La création du crédit-formation au cours de la période d'exécution du présent Plan répond à cette exigence.
Il s'agit de remédier partiellement aux inégalités devant la formation en donnant à ceux qui n'ont pu acquérir dans le cadre de leur formation initiale une qualification minimale (C.A.P. ou B.E.P.) de niveau V, et d'abord aux jeunes qui ont quitté l'école sans cette qualification, une seconde chance de l'acquérir. Ce droit individuel, que les négociations avec les partenaires sociaux devraient permettre d'étendre progressivement aux chômeurs adultes et à l'ensemble des salariés, n'aboutit pas à ajouter des dispositifs de formation nouveaux à ceux qui existent.

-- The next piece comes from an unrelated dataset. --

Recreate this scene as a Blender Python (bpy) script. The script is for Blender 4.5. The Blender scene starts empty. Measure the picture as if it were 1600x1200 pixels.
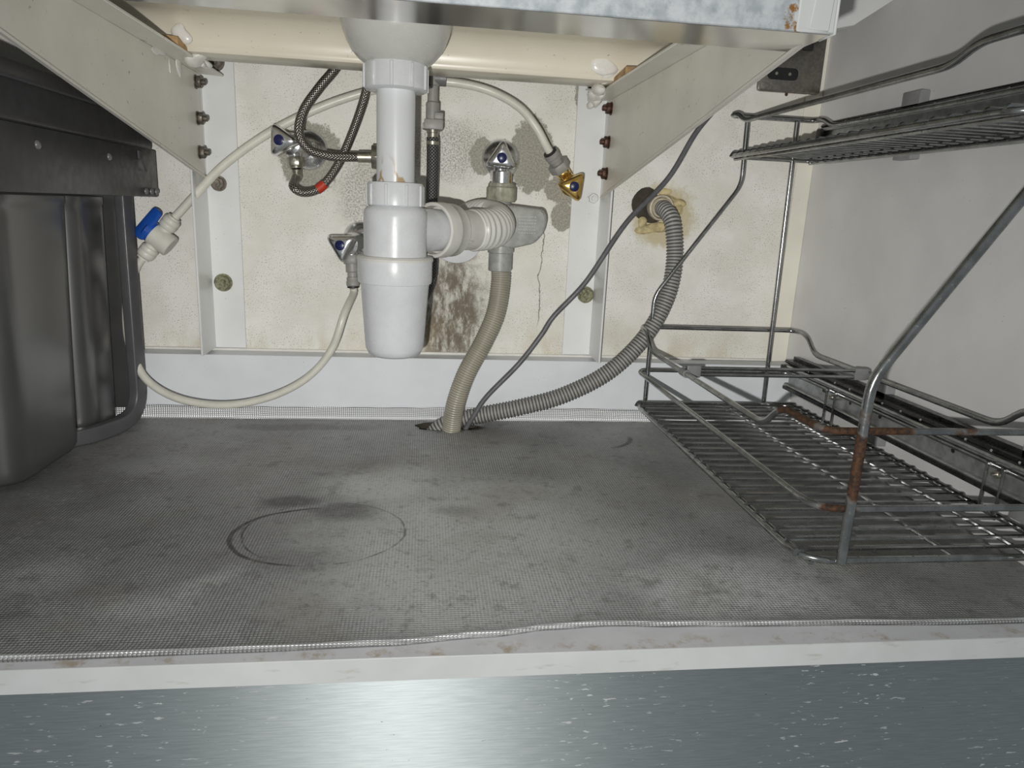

Il s'agit de mieux utiliser ceux qui fonctionnent déjà en leur apportant deux améliorations :
- d'une part, l'individualisation de la démarche : initiée par un bilan individuel de formation, elle doit déboucher sur un projet de formation élaboré avec le concours d'un consultant au sein d'un organisme conventionné. Ce projet individuel, d'une durée plus ou moins longue suivant l'ampleur de la qualification à acquérir, peut s'analyser comme la mise en continuité de stages ou de formations déjà disponibles mais qui ne sont pas articulés les uns aux autres,
- d'autre part, la certification de la qualification acquise :
c'est la seconde amélioration. La plupart des stages donnent lieu actuellement au mieux à des certificats de stage, non à des qualifications reconnues sur le marché du travail au même titre qu'un diplôme de l'éducation nationale ou de l'A.F.P.A. Le crédit-formation oblige à mettre au point une certification qui puisse être reconnue par tous au terme du parcours individuel de formation, grâce à la mise en équivalence ou au renforcement des certifications actuellement délivrées par les diverses instances de formation. Cela implique d'aménager des certifications modulaires nouvelles pour évaluer les acquis de chaque séquence de formation.
Par son approche individuelle et son souci de certification, le crédit-formation sera beaucoup plus qu'une simple réforme des dispositifs de formation.
Il consiste à réaménager, dans la perspective d'une formation qualifiante, des dispositifs de formation permanente que les circonstances ont tendu à transformer en dispositifs de " stagification " des chômeurs. En même temps que l'outil d'une requalification des franges les moins qualifiées de la population active, celles qui bénéficient le moins actuellement de la formation permanente, il réalise une première traduction concrète du devoir que doit s'imposer une démocratie moderne de permettre à chaque individu d'acquérir une qualification minimale.